Three. Perhaps my favorite Jenson moment is when he finished his very impressive two-volume Systematic Theology, and then went on publishing interesting material. In fact, he published several essays in which he admitted he hadn’t quite thought certain things through adequately in his ST. What especially warmed my heart was his admission that his ST had lacked a doctrine of the inspiration of Scripture:

jenson inspiration screencap

As an evangelical reader who has benefited from Jenson and also the similar-in-many-ways Pannenberg, I’ve long since developed the ability to mentally compensate for the fact that these authors just aren’t operating with the same doctrine of Scripture that I am. I try to be alert to when it matters and when it doesn’t; that is, when the deviation from a traditional view of Scripture’s perfection does or doesn’t materially distort the elements of one of the doctrines under discussion.

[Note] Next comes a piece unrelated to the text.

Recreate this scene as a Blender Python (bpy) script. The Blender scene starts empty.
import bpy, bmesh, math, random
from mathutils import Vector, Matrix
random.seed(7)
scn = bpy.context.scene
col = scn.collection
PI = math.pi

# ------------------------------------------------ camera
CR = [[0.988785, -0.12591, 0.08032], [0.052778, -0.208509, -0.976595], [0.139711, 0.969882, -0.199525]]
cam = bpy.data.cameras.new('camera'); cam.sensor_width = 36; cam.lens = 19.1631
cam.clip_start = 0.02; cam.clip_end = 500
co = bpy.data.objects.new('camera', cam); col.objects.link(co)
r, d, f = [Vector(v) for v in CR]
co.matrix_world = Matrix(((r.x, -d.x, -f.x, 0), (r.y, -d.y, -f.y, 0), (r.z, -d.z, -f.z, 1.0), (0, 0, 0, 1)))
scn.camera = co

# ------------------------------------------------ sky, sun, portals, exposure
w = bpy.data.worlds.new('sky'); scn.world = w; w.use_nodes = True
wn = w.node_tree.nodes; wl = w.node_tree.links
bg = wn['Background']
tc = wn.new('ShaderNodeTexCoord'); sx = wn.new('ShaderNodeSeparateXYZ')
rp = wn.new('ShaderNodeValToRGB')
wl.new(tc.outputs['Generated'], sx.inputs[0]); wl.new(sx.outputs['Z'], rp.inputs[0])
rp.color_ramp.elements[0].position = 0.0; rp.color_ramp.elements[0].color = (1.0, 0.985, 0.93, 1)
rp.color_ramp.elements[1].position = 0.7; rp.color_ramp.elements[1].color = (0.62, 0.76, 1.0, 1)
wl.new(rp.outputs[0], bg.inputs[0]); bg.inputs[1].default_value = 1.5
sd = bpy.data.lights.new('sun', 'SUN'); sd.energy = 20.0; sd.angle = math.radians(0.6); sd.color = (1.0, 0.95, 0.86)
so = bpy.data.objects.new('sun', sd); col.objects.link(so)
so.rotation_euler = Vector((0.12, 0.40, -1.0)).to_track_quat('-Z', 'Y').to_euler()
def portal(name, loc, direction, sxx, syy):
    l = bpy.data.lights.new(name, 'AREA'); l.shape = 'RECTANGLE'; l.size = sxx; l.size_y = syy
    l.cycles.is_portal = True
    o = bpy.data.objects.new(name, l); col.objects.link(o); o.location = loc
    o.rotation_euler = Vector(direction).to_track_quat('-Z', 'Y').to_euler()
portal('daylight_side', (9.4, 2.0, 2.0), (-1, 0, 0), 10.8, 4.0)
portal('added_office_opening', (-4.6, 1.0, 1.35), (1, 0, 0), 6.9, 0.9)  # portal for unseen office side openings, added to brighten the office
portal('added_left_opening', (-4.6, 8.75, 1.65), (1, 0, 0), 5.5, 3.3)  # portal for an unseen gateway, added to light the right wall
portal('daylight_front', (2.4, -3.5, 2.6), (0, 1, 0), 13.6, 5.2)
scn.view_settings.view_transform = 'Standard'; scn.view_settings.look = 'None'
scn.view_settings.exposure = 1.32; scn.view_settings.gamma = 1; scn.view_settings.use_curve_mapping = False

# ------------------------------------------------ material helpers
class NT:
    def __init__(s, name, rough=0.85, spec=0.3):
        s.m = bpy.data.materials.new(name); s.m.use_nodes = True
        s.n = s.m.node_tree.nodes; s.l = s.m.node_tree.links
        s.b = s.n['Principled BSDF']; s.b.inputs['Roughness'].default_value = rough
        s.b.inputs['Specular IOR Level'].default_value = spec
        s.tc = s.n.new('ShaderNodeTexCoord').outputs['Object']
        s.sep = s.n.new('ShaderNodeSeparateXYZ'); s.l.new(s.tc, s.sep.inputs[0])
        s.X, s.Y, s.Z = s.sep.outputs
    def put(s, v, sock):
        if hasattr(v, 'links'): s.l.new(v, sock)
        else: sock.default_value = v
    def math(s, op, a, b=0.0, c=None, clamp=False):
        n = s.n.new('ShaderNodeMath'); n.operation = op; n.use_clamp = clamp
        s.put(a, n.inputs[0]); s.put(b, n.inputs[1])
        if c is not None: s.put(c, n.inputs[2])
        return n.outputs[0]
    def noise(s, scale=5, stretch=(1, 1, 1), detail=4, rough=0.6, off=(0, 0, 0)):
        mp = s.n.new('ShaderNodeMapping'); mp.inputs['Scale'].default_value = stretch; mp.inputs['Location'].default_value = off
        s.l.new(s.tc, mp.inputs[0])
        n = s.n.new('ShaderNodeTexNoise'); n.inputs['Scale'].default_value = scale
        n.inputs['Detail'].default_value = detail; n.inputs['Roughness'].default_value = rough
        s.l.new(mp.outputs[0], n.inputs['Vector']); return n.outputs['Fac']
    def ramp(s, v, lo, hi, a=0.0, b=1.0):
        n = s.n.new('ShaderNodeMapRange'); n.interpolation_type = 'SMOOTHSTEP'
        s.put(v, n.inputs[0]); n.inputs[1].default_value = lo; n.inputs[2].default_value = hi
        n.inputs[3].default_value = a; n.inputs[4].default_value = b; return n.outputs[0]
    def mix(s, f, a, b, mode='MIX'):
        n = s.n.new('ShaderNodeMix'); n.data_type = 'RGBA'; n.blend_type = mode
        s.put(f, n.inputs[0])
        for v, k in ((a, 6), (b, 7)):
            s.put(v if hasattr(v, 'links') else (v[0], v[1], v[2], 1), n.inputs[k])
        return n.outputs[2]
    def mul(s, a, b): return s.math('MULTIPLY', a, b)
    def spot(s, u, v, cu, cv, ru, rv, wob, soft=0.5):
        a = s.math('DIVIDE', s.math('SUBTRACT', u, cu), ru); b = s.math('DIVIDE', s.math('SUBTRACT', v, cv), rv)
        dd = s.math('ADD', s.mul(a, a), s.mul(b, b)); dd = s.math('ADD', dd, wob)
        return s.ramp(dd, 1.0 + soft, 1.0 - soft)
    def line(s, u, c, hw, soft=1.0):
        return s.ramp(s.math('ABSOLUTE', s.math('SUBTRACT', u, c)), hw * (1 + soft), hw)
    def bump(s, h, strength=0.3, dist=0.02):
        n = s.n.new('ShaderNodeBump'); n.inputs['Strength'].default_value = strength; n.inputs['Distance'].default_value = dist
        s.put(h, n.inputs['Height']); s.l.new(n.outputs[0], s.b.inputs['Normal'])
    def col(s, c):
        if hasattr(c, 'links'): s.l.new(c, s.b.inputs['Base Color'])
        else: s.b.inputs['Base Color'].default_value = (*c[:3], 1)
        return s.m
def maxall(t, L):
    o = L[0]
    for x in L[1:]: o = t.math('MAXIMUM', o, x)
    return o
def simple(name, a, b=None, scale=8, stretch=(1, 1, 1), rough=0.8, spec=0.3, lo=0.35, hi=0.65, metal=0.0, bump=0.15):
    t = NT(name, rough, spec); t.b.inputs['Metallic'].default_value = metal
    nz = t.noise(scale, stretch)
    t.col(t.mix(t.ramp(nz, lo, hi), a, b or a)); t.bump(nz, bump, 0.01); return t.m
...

Call it critical eclecticism, or call it my own personal way of dismembering and bandying about the fragments of a system; I suppose we all do something like it when reading each other. But having long since settlled into that mode of reading, I was shocked and, I admit, delighted, to find Robert Jenson, after publishing his Systematic Theology, confessing that he had gone on to see a need for a doctrine of Scripture’s inspiration. That short 2004 essay “A Second Thought About Inspiration,” offers some creative and interesting leads on how Jenson would develop one: it’s a refreshingly Old-Testamenty angle of approach, well worth pondering. Of course I’m gratified to see Jenson move closer to a position I hold. But really I’m just impressed that he could easily admit his big, impressive, two-volume theological system had missed something important. I’m impressed that a forceful personality like Jenson, who knew what irascibility was, also knew how to keep learning, and how to admit he hadn’t seen everything quite right.

I don’t have it in me to write a full treatment of Robert Jenson’s theology; I’ve grappled with it off and on in several books and articles over the years. But I’m grateful for his work and will sure miss his interventions into the comings and goings of contemporary theology.